▸ TASK OBJECTIVE
Return each line of the data below exactly, omitting any pictures.

▸ COLLECTED MATERIAL

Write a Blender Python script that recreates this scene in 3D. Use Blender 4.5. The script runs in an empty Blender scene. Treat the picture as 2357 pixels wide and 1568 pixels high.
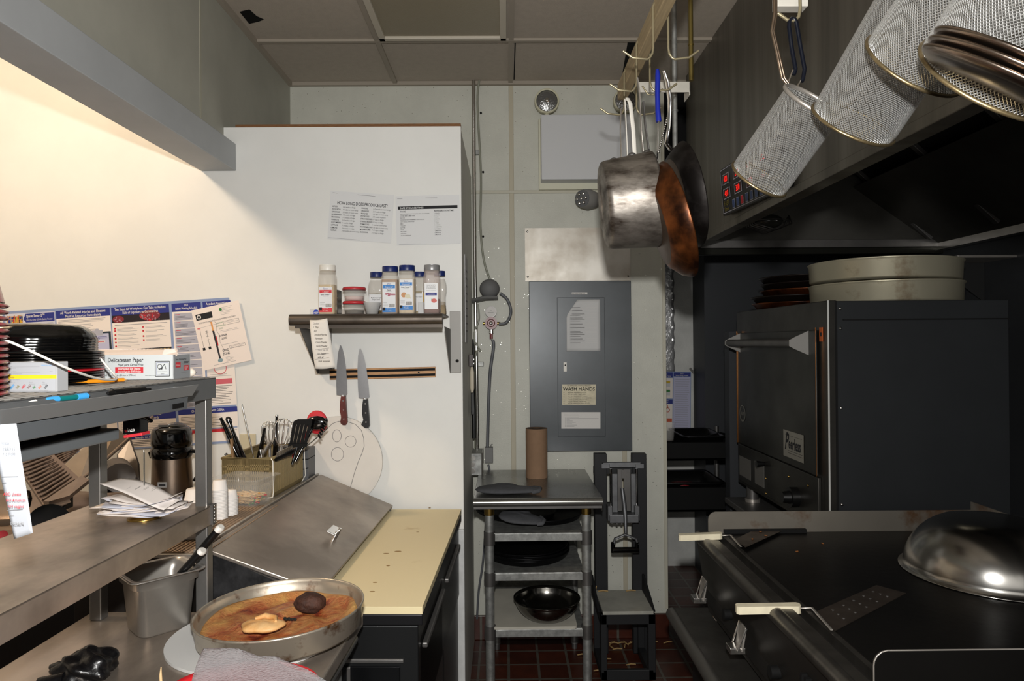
import bpy, bmesh, math, random
from mathutils import Vector, Matrix, Euler
random.seed(7)
SC = bpy.context.scene
COL = SC.collection
PI = math.pi
# ------------------------------------------------------------------ camera
H = 1.65
FPX = 1571.0
cam = bpy.data.cameras.new('camera'); CAM = bpy.data.objects.new('camera', cam); COL.objects.link(CAM)
cam.sensor_width = 36.0; cam.lens = FPX/2357*36.0; cam.clip_start = 0.02; cam.clip_end = 60
YAW, PITCH, ROLL = math.radians(-0.49), math.radians(90+0.15), math.radians(-0.45)
CR = (Matrix.Rotation(YAW, 3, 'Z') @ Matrix.Rotation(PITCH, 3, 'X') @ Matrix.Rotation(ROLL, 3, 'Z'))
CAM.matrix_world = Matrix.Translation((0, 0, H)) @ CR.to_4x4()
SC.camera = CAM
# ------------------------------------------------------------------ light
SC.view_settings.view_transform = 'Standard'
SC.view_settings.look = 'None'
SC.view_settings.gamma = 1.0
SC.view_settings.use_curve_mapping = False
SC.view_settings.exposure = 0.0
wd = bpy.data.worlds.new('world'); SC.world = wd; wd.use_nodes = True
wd.node_tree.nodes['Background'].inputs[0].default_value = (0.78, 0.80, 0.80, 1)
wd.node_tree.nodes['Background'].inputs[1].default_value = 0.14
def lamp(name, kind, loc, energy, color=(1, 1, 1), size=.1, target=None, size_y=None, spread=None):
    l = bpy.data.lights.new(name, kind); o = bpy.data.objects.new(name, l); COL.objects.link(o)
    l.energy = energy; l.color = color
    if kind == 'AREA':
        l.size = size
        if size_y: l.shape = 'RECTANGLE'; l.size_y = size_y
        if spread: l.spread = spread
    else: l.shadow_soft_size = size
    o.location = loc
    if target: o.rotation_euler = (Vector(target)-Vector(loc)).to_track_quat('-Z', 'Y').to_euler()
    return o
# the photographer's flash just above the camera, the warm lamp of the next room, an added soft fill behind the camera for ambient
lamp('flash', 'AREA', (0.0, -0.02, H+0.20), 52, (1.0, .985, .96), .05, (0.05, 3.0, H-.2), spread=PI)
lamp('warm_pendant_light', 'POINT', (-1.95, 1.75, 3.0), 60, (1.0, .79, .57), .10)
lamp('ambient_fill', 'AREA', (0.2, -1.6, 2.0), 18, (1.0, .96, .90), 2.6, (0, 2, 1.5), size_y=1.8)

# ------------------------------------------------------------------ pixel helpers (photo pixels -> a point at a known depth / height / side)
def ray(px, py):
    return CR @ Vector(((px-1178.5)/FPX, -(py-784)/FPX, -1))
def PY(px, py, Y):
    d = ray(px, py); return Vector((0, 0, H)) + d*(Y/d.y)
def PZ(px, py, z):
    d = ray(px, py); return Vector((0, 0, H)) + d*((z-H)/d.z)
def PX(px, py, x):
    d = ray(px, py); return Vector((0, 0, H)) + d*(x/d.x)
# ------------------------------------------------------------------ materials
MATS = {}
def lin(h):
    if isinstance(h, str):
        c = [int(h[i:i+2], 16)/255 for i in (0, 2, 4)]
        return tuple(((x+.055)/1.055)**2.4 if x > .04045 else x/12.92 for x in c)
    return h
def M(name, col, rough=.5, metal=0, var=0, vscale=8, col2=None, bump=0, bscale=60, stretch=None, trans=0, ior=1.45, alpha=1, emit=0, coat=0, spec=.5, contrast=(.35, .65)):
    if name in MATS: return MATS[name]
    m = bpy.data.materials.new(name); m.use_nodes = True; MATS[name] = m
    nt = m.node_tree; b = nt.nodes['Principled BSDF']; c = lin(col)
    b.inputs['Base Color'].default_value = (*c, 1); b.inputs['Roughness'].default_value = rough
    b.inputs['Metallic'].default_value = metal; b.inputs['IOR'].default_value = ior
    b.inputs['Transmission Weight'].default_value = trans; b.inputs['Alpha'].default_value = alpha
    b.inputs['Coat Weight'].default_value = coat; b.inputs['Specular IOR Level'].default_value = spec
    if emit:
        b.inputs['Emission Color'].default_value = (*c, 1); b.inputs['Emission Strength'].default_value = emit
    if var or bump or col2:
        tc = nt.nodes.new('ShaderNodeTexCoord'); mp = nt.nodes.new('ShaderNodeMapping')
        nt.links.new(tc.outputs['Object'], mp.inputs[0])
        if stretch: mp.inputs['Scale'].default_value = stretch
    if var or col2:
        n = nt.nodes.new('ShaderNodeTexNoise'); n.inputs['Scale'].default_value = vscale; n.inputs['Detail'].default_value = 5
        n.inputs['Roughness'].default_value = .6
        nt.links.new(mp.outputs[0], n.inputs['Vector'])
        r = nt.nodes.new('ShaderNodeValToRGB'); e = r.color_ramp.elements
        e[0].position, e[1].position = contrast
        if col2: c2 = lin(col2); e[0].color = (*c2, 1); e[1].color = (*c, 1)
        else:
            e[0].color = (*[x*(1-var) for x in c], 1); e[1].color = (*[min(1, x*(1+var*.5)) for x in c], 1)
        nt.links.new(n.outputs['Fac'], r.inputs[0]); nt.links.new(r.outputs[0], b.inputs['Base Color'])
        if metal > .5:
            mr = nt.nodes.new('ShaderNodeMapRange'); mr.inputs['To Min'].default_value = min(1, rough*1.35); mr.inputs['To Max'].default_value = rough*.8
            nt.links.new(n.outputs['Fac'], mr.inputs[0]); nt.links.new(mr.outputs[0], b.inputs['Roughness'])
    if bump:
        n2 = nt.nodes.new('ShaderNodeTexNoise'); n2.inputs['Scale'].default_value = bscale; n2.inputs['Detail'].default_value = 3
        nt.links.new(mp.outputs[0], n2.inputs['Vector'])
        bp = nt.nodes.new('ShaderNodeBump'); bp.inputs['Strength'].default_value = bump; bp.inputs['Distance'].default_value = .004
        nt.links.new(n2.outputs['Fac'], bp.inputs['Height']); nt.links.new(bp.outputs[0], b.inputs['Normal'])
    return m
STEEL = M('brushed_steel', 'b4aea6', .38, .75, .22, 6, stretch=(1, 6, 6))
STEELD = M('dark_steel', '6e6c6a', .42, .75, .25, 5)
STEELB = M('bright_steel', 'd0cdc8', .22, 1, .12, 10)
GALV = M('galvanised_steel', '9a9b98', .5, .75, .3, 30)
CHROME = M('chrome', 'e6e6e6', .1, 1)
BLACK = M('black_plastic', '0c0c0c', .35)
BLACKM = M('black_matte', '080808', .75, spec=.3)
BLKGLOSS = M('black_gloss', '050505', .12, spec=.7)
WHITEP = M('white_plastic', 'e4e0d6', .4)
PAPER = M('paper', 'd6d3cf', .8)
PAPERG = M('paper_grey', 'c9c9c8', .8)
INK = M('ink', '1c1c20', .8)
INKG = M('ink_grey', '8a8a8c', .8)
PAPERN = M('receipt_blue_white', 'b2b6bd', .8)
RED = M('red_print', 'c42a34', .6)
NAVY = M('navy_print', '26307e', .6)
GLASS = M('clear_plastic', 'd8d6d0', .08, alpha=.13)
RUB = M('rubber_grey', '6a6a6a', .7)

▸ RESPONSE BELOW
Write a Blender Python script that recreates this scene in 3D. Use Blender 4.5. The script runs in an empty Blender scene. Treat the picture as 2357 pixels wide and 1568 pixels high.
import bpy, bmesh, math, random
from mathutils import Vector, Matrix, Euler
random.seed(7)
SC = bpy.context.scene
COL = SC.collection
PI = math.pi
# ------------------------------------------------------------------ camera
H = 1.65
FPX = 1571.0
cam = bpy.data.cameras.new('camera'); CAM = bpy.data.objects.new('camera', cam); COL.objects.link(CAM)
cam.sensor_width = 36.0; cam.lens = FPX/2357*36.0; cam.clip_start = 0.02; cam.clip_end = 60
YAW, PITCH, ROLL = math.radians(-0.49), math.radians(90+0.15), math.radians(-0.45)
CR = (Matrix.Rotation(YAW, 3, 'Z') @ Matrix.Rotation(PITCH, 3, 'X') @ Matrix.Rotation(ROLL, 3, 'Z'))
CAM.matrix_world = Matrix.Translation((0, 0, H)) @ CR.to_4x4()
SC.camera = CAM
# ------------------------------------------------------------------ light
SC.view_settings.view_transform = 'Standard'
SC.view_settings.look = 'None'
SC.view_settings.gamma = 1.0
SC.view_settings.use_curve_mapping = False
SC.view_settings.exposure = 0.0
wd = bpy.data.worlds.new('world'); SC.world = wd; wd.use_nodes = True
wd.node_tree.nodes['Background'].inputs[0].default_value = (0.78, 0.80, 0.80, 1)
wd.node_tree.nodes['Background'].inputs[1].default_value = 0.14
def lamp(name, kind, loc, energy, color=(1, 1, 1), size=.1, target=None, size_y=None, spread=None):
    l = bpy.data.lights.new(name, kind); o = bpy.data.objects.new(name, l); COL.objects.link(o)
    l.energy = energy; l.color = color
    if kind == 'AREA':
        l.size = size
        if size_y: l.shape = 'RECTANGLE'; l.size_y = size_y
        if spread: l.spread = spread
    else: l.shadow_soft_size = size
    o.location = loc
    if target: o.rotation_euler = (Vector(target)-Vector(loc)).to_track_quat('-Z', 'Y').to_euler()
    return o
# the photographer's flash just above the camera, the warm lamp of the next room, an added soft fill behind the camera for ambient
lamp('flash', 'AREA', (0.0, -0.02, H+0.20), 52, (1.0, .985, .96), .05, (0.05, 3.0, H-.2), spread=PI)
lamp('warm_pendant_light', 'POINT', (-1.95, 1.75, 3.0), 60, (1.0, .79, .57), .10)
lamp('ambient_fill', 'AREA', (0.2, -1.6, 2.0), 18, (1.0, .96, .90), 2.6, (0, 2, 1.5), size_y=1.8)

# ------------------------------------------------------------------ pixel helpers (photo pixels -> a point at a known depth / height / side)
def ray(px, py):
    return CR @ Vector(((px-1178.5)/FPX, -(py-784)/FPX, -1))
def PY(px, py, Y):
    d = ray(px, py); return Vector((0, 0, H)) + d*(Y/d.y)
def PZ(px, py, z):
    d = ray(px, py); return Vector((0, 0, H)) + d*((z-H)/d.z)
def PX(px, py, x):
    d = ray(px, py); return Vector((0, 0, H)) + d*(x/d.x)
# ------------------------------------------------------------------ materials
MATS = {}
def lin(h):
    if isinstance(h, str):
        c = [int(h[i:i+2], 16)/255 for i in (0, 2, 4)]
        return tuple(((x+.055)/1.055)**2.4 if x > .04045 else x/12.92 for x in c)
    return h
def M(name, col, rough=.5, metal=0, var=0, vscale=8, col2=None, bump=0, bscale=60, stretch=None, trans=0, ior=1.45, alpha=1, emit=0, coat=0, spec=.5, contrast=(.35, .65)):
    if name in MATS: return MATS[name]
    m = bpy.data.materials.new(name); m.use_nodes = True; MATS[name] = m
    nt = m.node_tree; b = nt.nodes['Principled BSDF']; c = lin(col)
    b.inputs['Base Color'].default_value = (*c, 1); b.inputs['Roughness'].default_value = rough
    b.inputs['Metallic'].default_value = metal; b.inputs['IOR'].default_value = ior
    b.inputs['Transmission Weight'].default_value = trans; b.inputs['Alpha'].default_value = alpha
    b.inputs['Coat Weight'].default_value = coat; b.inputs['Specular IOR Level'].default_value = spec
    if emit:
        b.inputs['Emission Color'].default_value = (*c, 1); b.inputs['Emission Strength'].default_value = emit
    if var or bump or col2:
        tc = nt.nodes.new('ShaderNodeTexCoord'); mp = nt.nodes.new('ShaderNodeMapping')
        nt.links.new(tc.outputs['Object'], mp.inputs[0])
        if stretch: mp.inputs['Scale'].default_value = stretch
    if var or col2:
        n = nt.nodes.new('ShaderNodeTexNoise'); n.inputs['Scale'].default_value = vscale; n.inputs['Detail'].default_value = 5
        n.inputs['Roughness'].default_value = .6
        nt.links.new(mp.outputs[0], n.inputs['Vector'])
        r = nt.nodes.new('ShaderNodeValToRGB'); e = r.color_ramp.elements
        e[0].position, e[1].position = contrast
        if col2: c2 = lin(col2); e[0].color = (*c2, 1); e[1].color = (*c, 1)
        else:
            e[0].color = (*[x*(1-var) for x in c], 1); e[1].color = (*[min(1, x*(1+var*.5)) for x in c], 1)
        nt.links.new(n.outputs['Fac'], r.inputs[0]); nt.links.new(r.outputs[0], b.inputs['Base Color'])
        if metal > .5:
            mr = nt.nodes.new('ShaderNodeMapRange'); mr.inputs['To Min'].default_value = min(1, rough*1.35); mr.inputs['To Max'].default_value = rough*.8
            nt.links.new(n.outputs['Fac'], mr.inputs[0]); nt.links.new(mr.outputs[0], b.inputs['Roughness'])
    if bump:
        n2 = nt.nodes.new('ShaderNodeTexNoise'); n2.inputs['Scale'].default_value = bscale; n2.inputs['Detail'].default_value = 3
        nt.links.new(mp.outputs[0], n2.inputs['Vector'])
        bp = nt.nodes.new('ShaderNodeBump'); bp.inputs['Strength'].default_value = bump; bp.inputs['Distance'].default_value = .004
        nt.links.new(n2.outputs['Fac'], bp.inputs['Height']); nt.links.new(bp.outputs[0], b.inputs['Normal'])
    return m
STEEL = M('brushed_steel', 'b4aea6', .38, .75, .22, 6, stretch=(1, 6, 6))
STEELD = M('dark_steel', '6e6c6a', .42, .75, .25, 5)
STEELB = M('bright_steel', 'd0cdc8', .22, 1, .12, 10)
GALV = M('galvanised_steel', '9a9b98', .5, .75, .3, 30)
CHROME = M('chrome', 'e6e6e6', .1, 1)
BLACK = M('black_plastic', '0c0c0c', .35)
BLACKM = M('black_matte', '080808', .75, spec=.3)
BLKGLOSS = M('black_gloss', '050505', .12, spec=.7)
WHITEP = M('white_plastic', 'e4e0d6', .4)
PAPER = M('paper', 'd6d3cf', .8)
PAPERG = M('paper_grey', 'c9c9c8', .8)
INK = M('ink', '1c1c20', .8)
INKG = M('ink_grey', '8a8a8c', .8)
PAPERN = M('receipt_blue_white', 'b2b6bd', .8)
RED = M('red_print', 'c42a34', .6)
NAVY = M('navy_print', '26307e', .6)
GLASS = M('clear_plastic', 'd8d6d0', .08, alpha=.13)
RUB = M('rubber_grey', '6a6a6a', .7)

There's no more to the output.